The Senate Appropriations committee advanced bill 8648, a Department of Financial Regulation housekeeping measure that makes technical edits to statutes governing banking, insurance and securities and updates three special funds; the committee voted to report the bill after a brief review.

The Senate Appropriations Committee on April 24 advanced bill 8648, a technical housekeeping measure from the Department of Financial Regulation that makes cross-reference and definition changes across banking, insurance and securities statutes, committee counsel Maria Monroe said.

Monroe told the committee the bill is largely technical and administrative. "This is the annual department kind of housekeeping bill," she said, and noted it contains 59 sections across 88 pages. She said most changes clarify terms, fix cross-references and consolidate language rather than add new authorities or program purposes.

Monroe focused members on three special funds covered in the bill. Section 54 addresses the Vermont financial services education and victim restitution fund, which Monroe said supports financial education and restitution assistance for victims of securities violations and can fund whistleblower payments. She said funding for that account comes from enforcement settlement awards and that the commissioner may authorize up to 15% of a settlement award to go to the fund. "There are 59 sections. There's 88 pages," Monroe said when summarizing the bill's scope.

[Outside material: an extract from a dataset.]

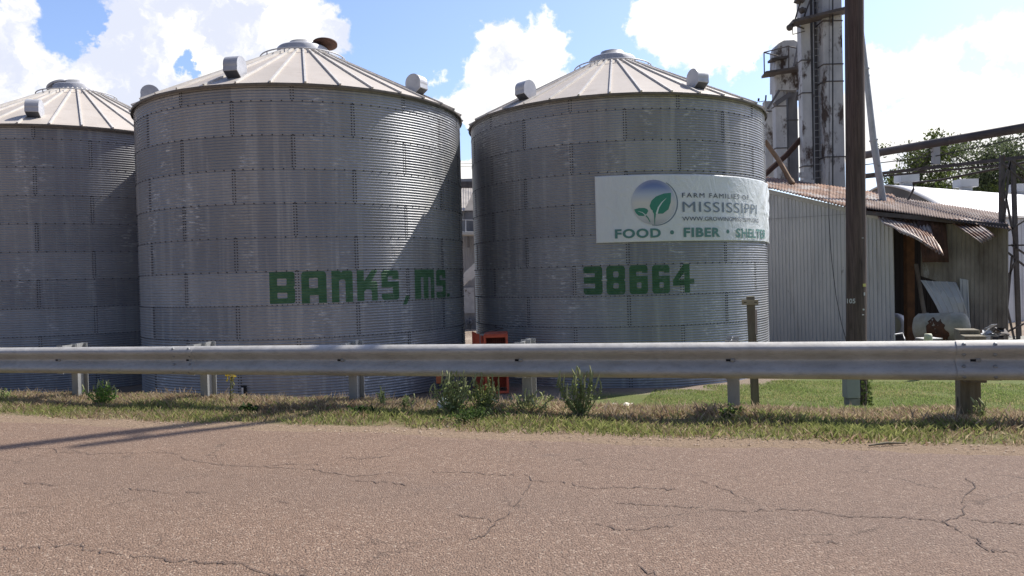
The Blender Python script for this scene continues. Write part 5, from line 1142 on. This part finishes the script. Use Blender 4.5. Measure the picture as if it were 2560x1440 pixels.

Section 55 standardizes statutory language for a financial institution supervision fund by removing an inconsistent reference to a "banking supervision" fund name so the statute uses one consistent name. Sections 56 and 57 recodify the insurance regulatory and supervision fund from a loans chapter into the insurance provisions of title 8; Monroe said the recodification appears as new underlined language but does not make substantive changes to the fund, which is supported primarily by insurance regulatory fees.

Committee members briefly discussed procedure and a motion to report the bill. The chair called for support and several senators were recorded as voting in the affirmative when called: Senator Lyons, Senator Norris, Senator Watson, Senator Westman and Senator Birchlight. A presiding speaker described the fiscal effect as "diminimous," citing a figure of $1,700,000; the transcript does not specify whether that amount is annual, one-time or a net figure.

The committee agreed to report bill 8648 following the discussion. The transcript records the motion to report and the subsequent affirmative responses; specific mover and seconder names were not recorded in the provided segment. Further legislative steps will follow the committee's standard referral and reporting process.